I know this to be true as a result of the number of times I've asked a golfer to show me how the clubhead should strike the ball to produce a straight shot. Most of them have no idea. Or if they do, the question seems to surprise them so much they have no response. Clearly, they are not thinking about the strike when they play.

I was on the range in South Carolina this winter and there was this fellow from New York who was really struggling. He couldn't seem to stop slicing the ball. I heard him asking a young lady, who plays college golf and was hitting balls nearby, if he should be strengthening his grip. She seemed to think it might be helpful, but was clearly more concerned with working on her game than giving golf tips--and rightly so.

When he set up beside me to hit balls, we exchanged the usual pleasantries. Then he informed me about his slicing problem, asking for my opinion about his grip and whether he should strengthen it. Unable to resist, I suggested he leave his grip alone and then took his club and showed him how the clubface should be moving through impact to produce a straight shot--namely straight down the target line with the clubface pointing, or square, to the target. I suggested he just strike the ball that way.

He tried to replicate that strike and was suddenly hitting mostly straight shots, even hitting some draws instead of slices. He was thrilled. He was also amazed that without mentioning his grip, or his swing, I had managed to get him hitting the ball so well. 

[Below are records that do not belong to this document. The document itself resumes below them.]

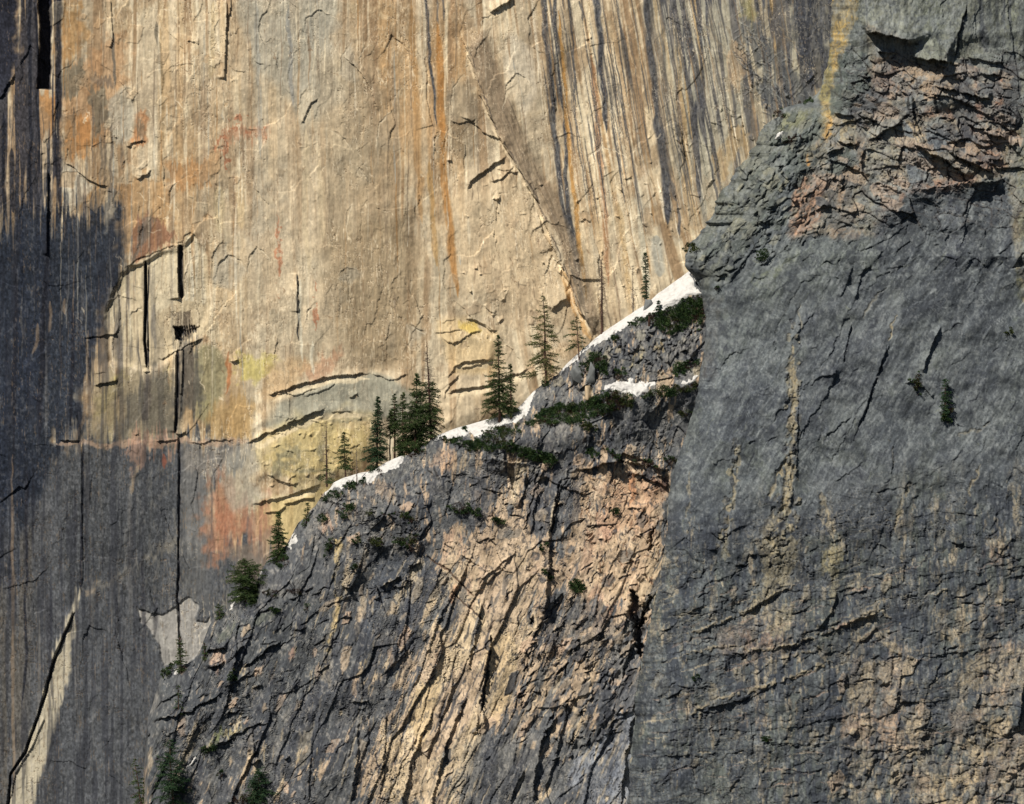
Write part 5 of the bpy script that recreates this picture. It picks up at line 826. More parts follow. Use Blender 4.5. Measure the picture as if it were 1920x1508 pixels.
for pts, h, w_ in (([(1624, 66), (1640, 60), (1665, 68), (1690, 72), (1702, 76), (1706, 88)], 5.5, 60), ([(1645, 100), (1660, 97), (1680, 102)], 2.2, 16), ([(1708, 106), (1720, 110), (1750, 112), (1784, 118)], 4.5, 50), ([(1755, 118), (1775, 126), (1784, 120)], 2.6, 16), ([(1838, 136), (1860, 142), (1880, 142)], 1.8, 24), ([(1757, 163), (1780, 170), (1800, 172)], 2.0, 18), ([(1798, 172), (1830, 180), (1858, 188)], 3.0, 24), ([(1793, 186), (1815, 196), (1840, 210), (1862, 222)], 1.4, 16),
    ([(1690, 173), (1708, 178)], 1.2, 12), ([(1650, 250), (1665, 240), (1692, 233)], 2.6, 22), ([(1630, 264), (1645, 252), (1655, 250)], 1.8, 16), ([(1712, 268), (1740, 286), (1775, 302), (1800, 320), (1822, 336)], 4.0, 40), ([(1775, 282), (1800, 296), (1830, 310), (1862, 320)], 3.0, 30), ([(1845, 248), (1870, 254), (1888, 262)], 2.8, 24), ([(1896, 272), (1910, 270)], 1.8, 16), ([(1810, 230), (1830, 240), (1858, 245)], 2.0, 20), ([(1565, 215), (1600, 218)], 1.6, 20), ([(1570, 262), (1580, 270), (1590, 266), (1608, 278)], 2.6, 22), ([(1556, 284), (1572, 282), (1584, 278)], 1.6, 14),
    ([(1850, 296), (1880, 300)], 1.2, 14), ([(1835, 283), (1862, 288)], 1.0, 12), ([(1607, 320), (1650, 326), (1690, 340)], -1.4, 24), ([(1640, 340), (1668, 352), (1690, 360)], .9, 16), ([(1690, 352), (1740, 352), (1830, 338), (1895, 335)], -3.0, 40), ([(1470, 450), (1500, 440), (1540, 430)], -1.2, 20), ([(1560, 452), (1600, 448), (1640, 440)], -1.6, 24),
    ([(1434, 392), (1455, 388)], 1.0, 14), ([(1480, 372), (1490, 380), (1496, 376)], 2.0, 14), ([(1530, 395), (1545, 385), (1552, 392)], 1.6, 16), ([(1440, 250), (1480, 262), (1520, 255)], -1.2, 20), ([(1450, 270), (1500, 256)], .9, 18),
    ([(1519, 722), (1535, 712), (1545, 704)], 1.0, 16), ([(1541, 706), (1556, 704), (1572, 700)], 1.2, 16), ([(1548, 822), (1570, 798), (1600, 780)], 1.3, 22), ([(1404, 834), (1418, 826)], .9, 12), ([(1672, 660), (1660, 660)], 0, 8), ([(1530, 585), (1500, 615), (1485, 640)][::-1], 1.0, 20), ([(1562, 906), (1600, 880), (1625, 862)], .7, 16), ([(1660, 1000), (1680, 970), (1700, 945)], .8, 14),
    ([(1695, 720), (1715, 716), (1740, 735), (1752, 748)], 1.6, 18), ([(1885, 776), (1900, 790), (1915, 798)], .7, 14), ([(1405, 1044), (1418, 1040)], 2.6, 14), ([(1560, 1018), (1580, 1010)], 2.8, 14),
    ([(1284, 1194), (1400, 1150), (1445, 1120), (1460, 1108), (1560, 1110), (1640, 1095)], 1.6, 30), ([(1540, 1195), (1600, 1165), (1650, 1150)], 1.8, 30), ([(1290, 1345), (1400, 1310), (1490, 1268), (1560, 1240)], 2.2, 34), ([(1285, 1232), (1380, 1228), (1500, 1208)], 1.4, 26), ([(1690, 1233), (1720, 1236), (1800, 1222), (1900, 1210)], 2.2, 34), ([(1840, 1068), (1880, 1060), (1920, 1046)], 1.8, 26), ([(1700, 1080), (1760, 1078), (1840, 1068)], 1.2, 24), ([(1780, 1170), (1820, 1160), (1850, 1190)], .8, 16),
    ([(1290, 1364), (1400, 1372), (1500, 1362), (1600, 1340), (1660, 1350)], 1.6, 26), ([(1430, 1394), (1500, 1396), (1570, 1402)], 1.4, 22), ([(1570, 1400), (1640, 1408), (1700, 1410)], 1.6, 24), ([(1715, 1404), (1730, 1408), (1745, 1408)], 3.0, 20), ([(1830, 1298), (1860, 1300), (1900, 1292), (1925, 1290)], 2.8, 24), ([(1840, 1242), (1870, 1243)], 1.8, 16), ([(1820, 1322), (1870, 1325), (1910, 1320)], 1.8, 18), ([(1870, 1446), (1900, 1452), (1930, 1455)], 3.0, 26), ([(1780, 1430), (1850, 1434), (1880, 1445)], 1.8, 24), ([(1290, 1455), (1360, 1475), (1450, 1480)], 1.2, 22), ([(1560, 1490), (1600, 1500)], 1, 16), ([(1640, 1245), (1690, 1235)], 1.5, 20)):
    if h: ledge(B, pts, h * (.2 if pts[0][1] > 980 else .5 if pts[0][1] > 460 else 1.05), w_, 3, 11)
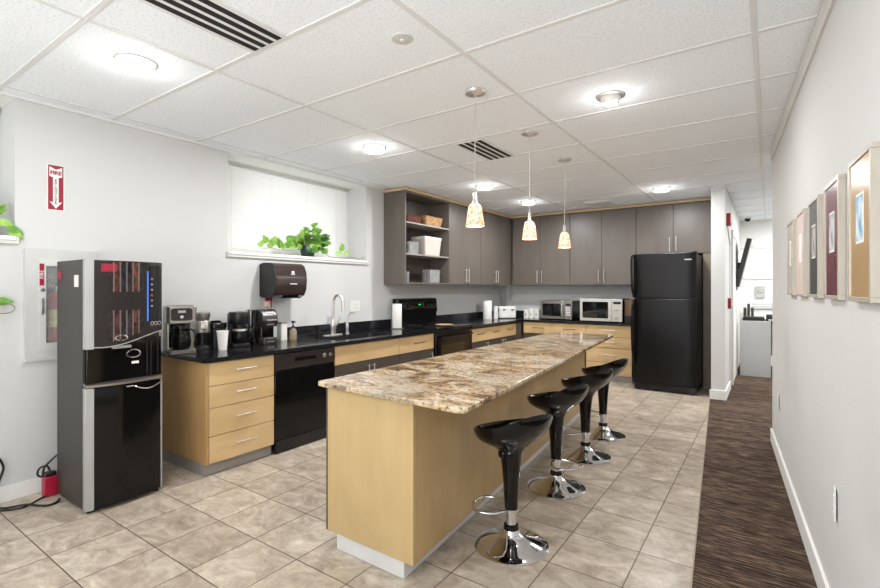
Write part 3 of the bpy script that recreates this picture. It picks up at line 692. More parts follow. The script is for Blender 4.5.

Of course, it wasn't magic. It was just Bobby Jones' teaching in action. This fellow was apparently a good baseball player, so he was obviously athletic enough to hit a golf ball. He just needed to know how he wanted to hit the ball, instead of thinking about how to swing the bat. When we learn how the ball must be struck, and then just focus on striking it, really good things start happening. We may not be able to swing like Freddie Couples, but we can all figure out how to strike a golf ball properly, provided we are shown the proper strike.